--- Brief ---
Filter the data for lines with the word "scene", then copy every line so identified.
───── Data for this exercise
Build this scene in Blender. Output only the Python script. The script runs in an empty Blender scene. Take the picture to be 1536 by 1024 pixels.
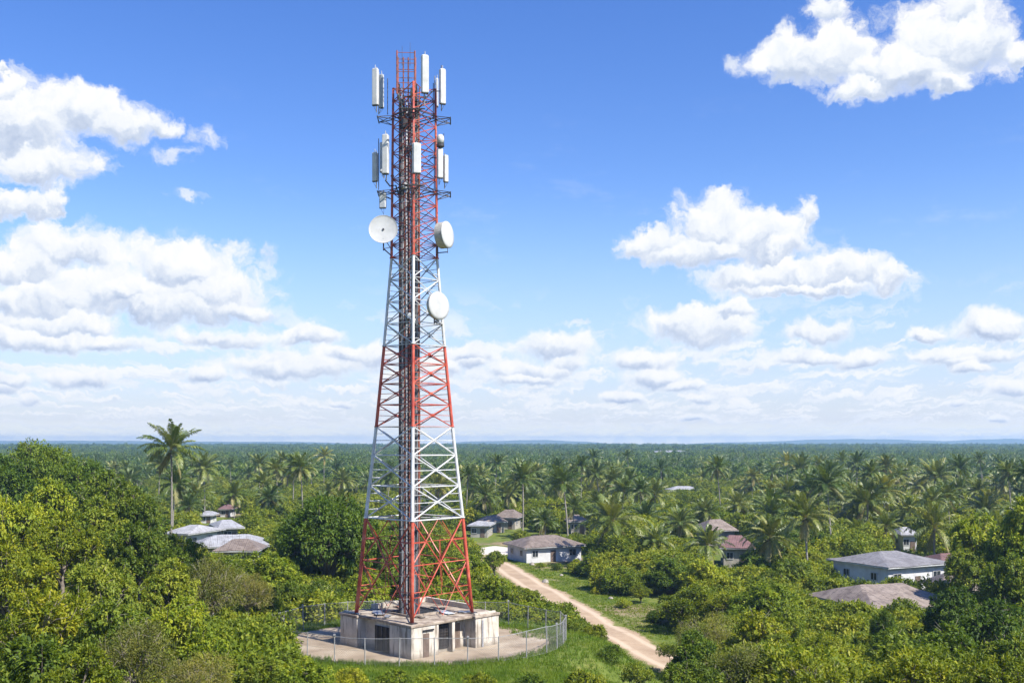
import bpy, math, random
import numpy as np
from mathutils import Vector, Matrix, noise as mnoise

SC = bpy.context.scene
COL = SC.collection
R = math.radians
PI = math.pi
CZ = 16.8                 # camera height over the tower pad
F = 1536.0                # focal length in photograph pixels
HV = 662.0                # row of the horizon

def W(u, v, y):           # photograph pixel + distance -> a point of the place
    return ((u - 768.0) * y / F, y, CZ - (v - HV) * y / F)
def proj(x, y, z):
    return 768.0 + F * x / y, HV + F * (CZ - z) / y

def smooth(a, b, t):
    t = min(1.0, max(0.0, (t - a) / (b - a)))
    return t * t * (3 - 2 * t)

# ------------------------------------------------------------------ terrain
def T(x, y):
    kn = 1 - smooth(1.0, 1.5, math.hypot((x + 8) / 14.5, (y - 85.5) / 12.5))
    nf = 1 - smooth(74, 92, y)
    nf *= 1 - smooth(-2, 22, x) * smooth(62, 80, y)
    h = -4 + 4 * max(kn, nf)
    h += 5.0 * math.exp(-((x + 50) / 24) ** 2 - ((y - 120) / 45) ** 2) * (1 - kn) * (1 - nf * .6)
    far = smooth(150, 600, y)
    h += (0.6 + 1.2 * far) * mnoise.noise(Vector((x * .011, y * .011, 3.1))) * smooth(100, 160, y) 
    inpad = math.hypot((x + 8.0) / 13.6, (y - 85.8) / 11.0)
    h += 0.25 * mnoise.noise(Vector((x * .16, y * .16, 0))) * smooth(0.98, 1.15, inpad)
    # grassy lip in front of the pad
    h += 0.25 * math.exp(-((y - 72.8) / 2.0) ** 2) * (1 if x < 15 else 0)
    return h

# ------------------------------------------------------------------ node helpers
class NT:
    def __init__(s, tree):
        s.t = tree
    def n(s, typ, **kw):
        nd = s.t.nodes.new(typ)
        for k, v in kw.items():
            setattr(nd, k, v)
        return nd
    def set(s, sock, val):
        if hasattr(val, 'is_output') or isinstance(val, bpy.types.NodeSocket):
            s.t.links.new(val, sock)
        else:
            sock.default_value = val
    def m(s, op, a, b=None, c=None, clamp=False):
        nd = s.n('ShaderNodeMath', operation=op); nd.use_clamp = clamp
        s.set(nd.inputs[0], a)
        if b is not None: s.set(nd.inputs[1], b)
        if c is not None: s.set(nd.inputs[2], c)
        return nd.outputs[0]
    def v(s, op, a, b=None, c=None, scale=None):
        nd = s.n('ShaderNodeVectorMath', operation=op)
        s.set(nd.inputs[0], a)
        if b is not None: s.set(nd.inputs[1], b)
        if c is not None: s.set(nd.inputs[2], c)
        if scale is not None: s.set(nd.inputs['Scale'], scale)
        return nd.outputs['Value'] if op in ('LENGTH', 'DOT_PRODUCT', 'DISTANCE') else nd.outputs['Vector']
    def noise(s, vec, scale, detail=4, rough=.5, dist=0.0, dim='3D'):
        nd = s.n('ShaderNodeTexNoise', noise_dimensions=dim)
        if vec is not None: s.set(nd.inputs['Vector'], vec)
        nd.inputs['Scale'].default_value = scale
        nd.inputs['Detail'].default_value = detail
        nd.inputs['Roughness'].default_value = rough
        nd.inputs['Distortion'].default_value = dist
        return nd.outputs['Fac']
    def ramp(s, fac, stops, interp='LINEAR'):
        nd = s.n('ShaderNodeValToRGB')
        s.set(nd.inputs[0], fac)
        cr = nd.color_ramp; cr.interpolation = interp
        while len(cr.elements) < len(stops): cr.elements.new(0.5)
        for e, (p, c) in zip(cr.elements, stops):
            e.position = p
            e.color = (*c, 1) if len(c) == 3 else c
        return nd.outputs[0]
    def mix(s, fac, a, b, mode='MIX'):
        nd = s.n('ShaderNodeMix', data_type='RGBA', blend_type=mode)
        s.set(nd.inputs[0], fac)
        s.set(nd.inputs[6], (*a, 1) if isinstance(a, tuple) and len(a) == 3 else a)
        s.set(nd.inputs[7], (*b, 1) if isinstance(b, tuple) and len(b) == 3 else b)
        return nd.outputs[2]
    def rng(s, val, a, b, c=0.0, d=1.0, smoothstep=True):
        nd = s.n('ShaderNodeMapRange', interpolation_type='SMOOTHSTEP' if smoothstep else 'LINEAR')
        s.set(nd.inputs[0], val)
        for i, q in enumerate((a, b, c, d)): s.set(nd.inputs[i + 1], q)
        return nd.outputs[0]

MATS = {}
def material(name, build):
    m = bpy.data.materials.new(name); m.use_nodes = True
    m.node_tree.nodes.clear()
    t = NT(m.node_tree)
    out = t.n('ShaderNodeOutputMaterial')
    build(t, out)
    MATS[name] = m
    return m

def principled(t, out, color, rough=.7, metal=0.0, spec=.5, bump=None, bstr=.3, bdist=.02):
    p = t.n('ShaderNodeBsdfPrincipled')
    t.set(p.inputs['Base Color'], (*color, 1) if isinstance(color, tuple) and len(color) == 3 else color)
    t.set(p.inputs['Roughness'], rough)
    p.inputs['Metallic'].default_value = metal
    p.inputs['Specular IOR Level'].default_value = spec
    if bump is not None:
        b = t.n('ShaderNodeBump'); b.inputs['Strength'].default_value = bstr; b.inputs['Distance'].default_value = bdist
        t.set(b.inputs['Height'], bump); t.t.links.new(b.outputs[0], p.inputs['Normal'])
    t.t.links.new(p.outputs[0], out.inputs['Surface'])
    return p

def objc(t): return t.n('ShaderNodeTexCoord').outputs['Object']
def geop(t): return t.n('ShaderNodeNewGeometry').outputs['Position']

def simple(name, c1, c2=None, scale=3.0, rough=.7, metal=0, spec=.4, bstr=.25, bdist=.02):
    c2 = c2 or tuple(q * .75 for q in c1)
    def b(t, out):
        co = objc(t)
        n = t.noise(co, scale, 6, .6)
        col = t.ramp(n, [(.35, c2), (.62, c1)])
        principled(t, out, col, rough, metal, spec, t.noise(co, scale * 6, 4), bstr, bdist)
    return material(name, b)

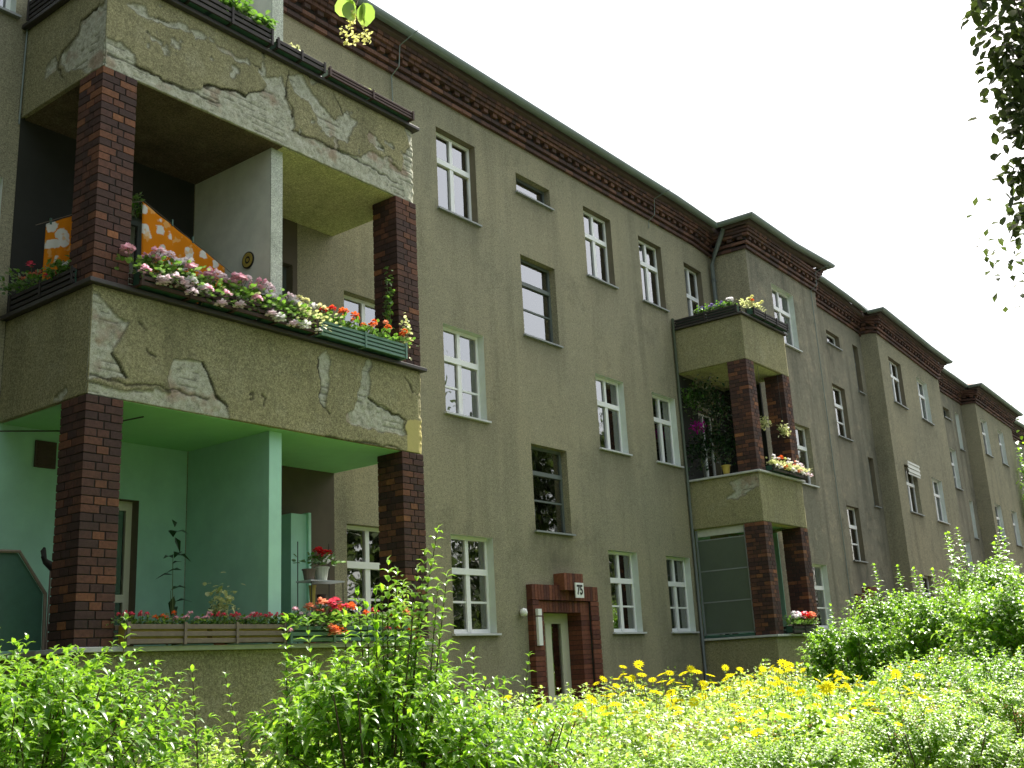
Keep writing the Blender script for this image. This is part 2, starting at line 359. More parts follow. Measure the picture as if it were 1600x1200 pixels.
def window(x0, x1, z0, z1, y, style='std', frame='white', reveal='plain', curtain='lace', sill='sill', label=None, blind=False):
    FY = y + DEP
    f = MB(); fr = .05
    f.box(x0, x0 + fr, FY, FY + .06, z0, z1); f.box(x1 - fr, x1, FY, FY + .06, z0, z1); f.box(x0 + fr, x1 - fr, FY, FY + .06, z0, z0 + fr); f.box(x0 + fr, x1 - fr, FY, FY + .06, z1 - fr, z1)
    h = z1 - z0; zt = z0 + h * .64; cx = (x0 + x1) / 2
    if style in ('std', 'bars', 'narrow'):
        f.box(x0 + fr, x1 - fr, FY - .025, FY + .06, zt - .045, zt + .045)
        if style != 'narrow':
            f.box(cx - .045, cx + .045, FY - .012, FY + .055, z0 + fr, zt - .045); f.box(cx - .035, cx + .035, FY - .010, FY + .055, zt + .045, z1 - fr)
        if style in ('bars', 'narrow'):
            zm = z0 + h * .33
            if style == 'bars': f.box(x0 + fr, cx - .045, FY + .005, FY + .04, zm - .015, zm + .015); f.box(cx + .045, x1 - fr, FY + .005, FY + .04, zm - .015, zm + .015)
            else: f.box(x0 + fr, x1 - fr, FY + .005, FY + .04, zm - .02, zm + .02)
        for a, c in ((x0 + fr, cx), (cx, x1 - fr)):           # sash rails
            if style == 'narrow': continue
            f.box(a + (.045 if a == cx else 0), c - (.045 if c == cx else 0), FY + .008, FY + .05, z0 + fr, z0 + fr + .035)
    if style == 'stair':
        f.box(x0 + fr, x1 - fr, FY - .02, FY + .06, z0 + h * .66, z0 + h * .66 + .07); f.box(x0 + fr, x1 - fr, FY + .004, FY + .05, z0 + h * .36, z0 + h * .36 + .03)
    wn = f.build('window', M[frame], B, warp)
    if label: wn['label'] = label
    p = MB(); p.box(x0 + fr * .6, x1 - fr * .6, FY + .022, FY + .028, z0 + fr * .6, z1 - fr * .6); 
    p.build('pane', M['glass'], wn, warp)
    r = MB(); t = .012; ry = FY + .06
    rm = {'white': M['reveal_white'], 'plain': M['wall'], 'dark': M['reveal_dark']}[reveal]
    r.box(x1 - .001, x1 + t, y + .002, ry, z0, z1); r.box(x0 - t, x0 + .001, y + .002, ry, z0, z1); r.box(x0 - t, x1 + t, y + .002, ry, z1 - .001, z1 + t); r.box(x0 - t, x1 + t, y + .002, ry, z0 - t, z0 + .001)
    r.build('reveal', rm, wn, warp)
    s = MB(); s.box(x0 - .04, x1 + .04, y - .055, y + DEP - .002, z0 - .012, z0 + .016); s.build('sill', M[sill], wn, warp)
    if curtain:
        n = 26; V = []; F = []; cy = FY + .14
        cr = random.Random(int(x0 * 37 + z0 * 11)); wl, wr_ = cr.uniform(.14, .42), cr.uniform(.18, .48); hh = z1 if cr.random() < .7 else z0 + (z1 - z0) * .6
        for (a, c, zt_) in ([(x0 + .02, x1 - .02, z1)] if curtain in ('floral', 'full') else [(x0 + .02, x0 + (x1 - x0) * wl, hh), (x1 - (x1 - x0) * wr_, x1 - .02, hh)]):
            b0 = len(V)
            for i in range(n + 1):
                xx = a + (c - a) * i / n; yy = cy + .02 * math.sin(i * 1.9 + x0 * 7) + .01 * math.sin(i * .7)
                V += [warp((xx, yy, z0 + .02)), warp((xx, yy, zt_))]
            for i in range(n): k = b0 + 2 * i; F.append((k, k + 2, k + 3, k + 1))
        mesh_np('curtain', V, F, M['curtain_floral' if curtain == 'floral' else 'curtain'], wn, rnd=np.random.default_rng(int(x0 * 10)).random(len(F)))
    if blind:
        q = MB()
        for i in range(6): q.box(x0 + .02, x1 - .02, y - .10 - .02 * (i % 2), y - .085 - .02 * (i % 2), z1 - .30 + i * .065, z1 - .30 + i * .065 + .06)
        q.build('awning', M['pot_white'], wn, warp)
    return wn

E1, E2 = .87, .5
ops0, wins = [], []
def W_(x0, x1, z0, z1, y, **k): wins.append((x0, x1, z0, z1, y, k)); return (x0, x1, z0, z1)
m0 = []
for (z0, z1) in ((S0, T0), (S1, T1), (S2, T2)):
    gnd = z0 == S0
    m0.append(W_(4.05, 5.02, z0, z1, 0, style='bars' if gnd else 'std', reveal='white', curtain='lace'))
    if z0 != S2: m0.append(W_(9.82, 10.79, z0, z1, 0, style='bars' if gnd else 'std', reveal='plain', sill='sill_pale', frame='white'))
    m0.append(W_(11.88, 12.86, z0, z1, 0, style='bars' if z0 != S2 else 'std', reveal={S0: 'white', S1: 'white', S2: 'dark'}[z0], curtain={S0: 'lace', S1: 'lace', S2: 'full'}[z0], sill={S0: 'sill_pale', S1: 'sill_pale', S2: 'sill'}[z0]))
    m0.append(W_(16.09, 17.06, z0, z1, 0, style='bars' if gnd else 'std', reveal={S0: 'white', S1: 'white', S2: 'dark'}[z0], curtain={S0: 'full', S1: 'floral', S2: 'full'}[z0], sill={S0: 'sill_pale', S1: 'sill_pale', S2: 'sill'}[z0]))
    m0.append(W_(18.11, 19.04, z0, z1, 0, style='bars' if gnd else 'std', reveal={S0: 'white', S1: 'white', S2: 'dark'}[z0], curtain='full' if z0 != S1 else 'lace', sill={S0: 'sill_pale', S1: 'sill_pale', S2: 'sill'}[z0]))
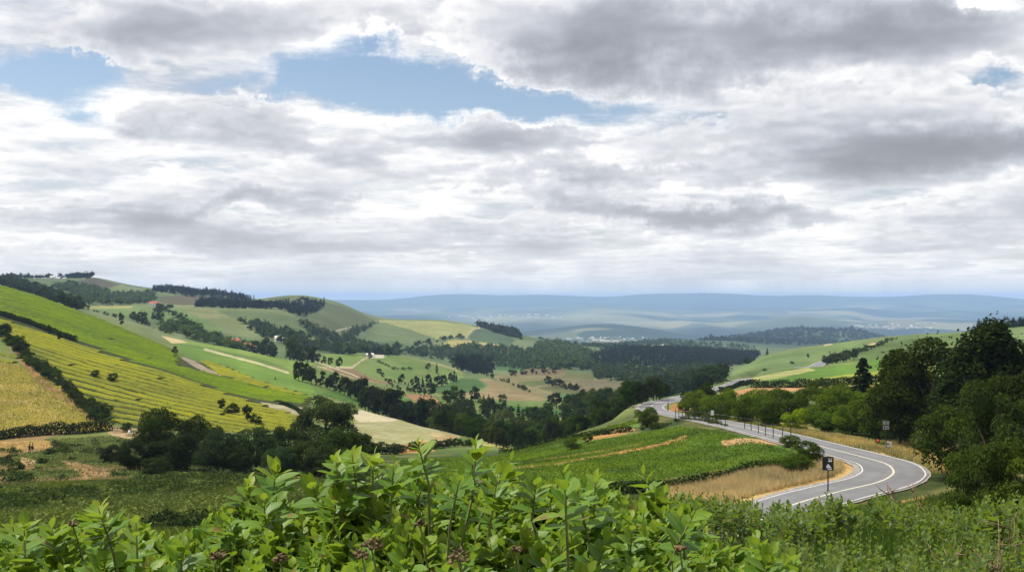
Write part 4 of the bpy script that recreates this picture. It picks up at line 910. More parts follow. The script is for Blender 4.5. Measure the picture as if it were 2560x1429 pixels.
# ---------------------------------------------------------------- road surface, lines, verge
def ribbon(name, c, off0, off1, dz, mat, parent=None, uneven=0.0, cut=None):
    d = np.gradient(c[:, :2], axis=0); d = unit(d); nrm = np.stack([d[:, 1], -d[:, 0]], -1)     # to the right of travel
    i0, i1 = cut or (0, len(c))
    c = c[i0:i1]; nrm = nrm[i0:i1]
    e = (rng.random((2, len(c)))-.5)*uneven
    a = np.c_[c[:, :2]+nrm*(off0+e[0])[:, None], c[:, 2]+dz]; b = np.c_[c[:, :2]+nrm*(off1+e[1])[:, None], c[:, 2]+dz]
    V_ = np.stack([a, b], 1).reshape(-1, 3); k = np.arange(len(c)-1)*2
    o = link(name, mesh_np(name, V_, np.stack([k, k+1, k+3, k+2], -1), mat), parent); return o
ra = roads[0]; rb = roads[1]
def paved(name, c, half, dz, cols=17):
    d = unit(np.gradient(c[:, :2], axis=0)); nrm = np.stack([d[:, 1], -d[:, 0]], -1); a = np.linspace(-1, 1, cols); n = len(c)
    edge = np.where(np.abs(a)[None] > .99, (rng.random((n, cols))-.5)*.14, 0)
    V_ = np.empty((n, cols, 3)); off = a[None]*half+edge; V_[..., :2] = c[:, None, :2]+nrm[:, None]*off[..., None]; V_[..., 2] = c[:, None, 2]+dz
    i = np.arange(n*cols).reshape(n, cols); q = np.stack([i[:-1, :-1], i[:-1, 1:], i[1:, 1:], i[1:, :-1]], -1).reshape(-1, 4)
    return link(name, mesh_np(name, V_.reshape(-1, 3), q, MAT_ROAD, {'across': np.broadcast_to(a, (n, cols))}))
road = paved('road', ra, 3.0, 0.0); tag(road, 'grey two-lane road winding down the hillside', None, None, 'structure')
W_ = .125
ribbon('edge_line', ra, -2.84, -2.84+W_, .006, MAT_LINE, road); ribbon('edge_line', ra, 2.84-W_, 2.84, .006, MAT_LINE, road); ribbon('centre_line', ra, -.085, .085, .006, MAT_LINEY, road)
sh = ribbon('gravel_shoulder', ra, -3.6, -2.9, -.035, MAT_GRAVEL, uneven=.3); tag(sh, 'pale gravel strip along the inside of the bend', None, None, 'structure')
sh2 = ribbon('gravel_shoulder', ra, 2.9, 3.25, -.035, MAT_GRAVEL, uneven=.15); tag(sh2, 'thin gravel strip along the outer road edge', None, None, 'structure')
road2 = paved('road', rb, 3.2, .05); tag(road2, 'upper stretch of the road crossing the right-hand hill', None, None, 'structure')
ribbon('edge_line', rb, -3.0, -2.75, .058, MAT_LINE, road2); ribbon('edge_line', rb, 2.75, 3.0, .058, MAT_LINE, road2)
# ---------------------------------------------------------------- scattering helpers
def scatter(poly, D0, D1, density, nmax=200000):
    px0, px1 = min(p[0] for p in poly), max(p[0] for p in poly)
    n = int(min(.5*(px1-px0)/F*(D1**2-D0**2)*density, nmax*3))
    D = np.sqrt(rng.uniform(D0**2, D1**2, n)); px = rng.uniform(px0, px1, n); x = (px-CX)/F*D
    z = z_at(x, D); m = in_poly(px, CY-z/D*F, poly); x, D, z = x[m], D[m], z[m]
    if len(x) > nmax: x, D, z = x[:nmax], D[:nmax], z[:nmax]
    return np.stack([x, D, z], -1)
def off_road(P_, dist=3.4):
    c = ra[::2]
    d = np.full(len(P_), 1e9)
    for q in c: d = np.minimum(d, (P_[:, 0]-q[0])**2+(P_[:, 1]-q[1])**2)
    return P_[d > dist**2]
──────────
--- Solution for this exercise ---
Build this scene in Blender. Output only the Python script. The script runs in an empty Blender scene. Take the picture to be 1536 by 1024 pixels.
SC = bpy.context.scene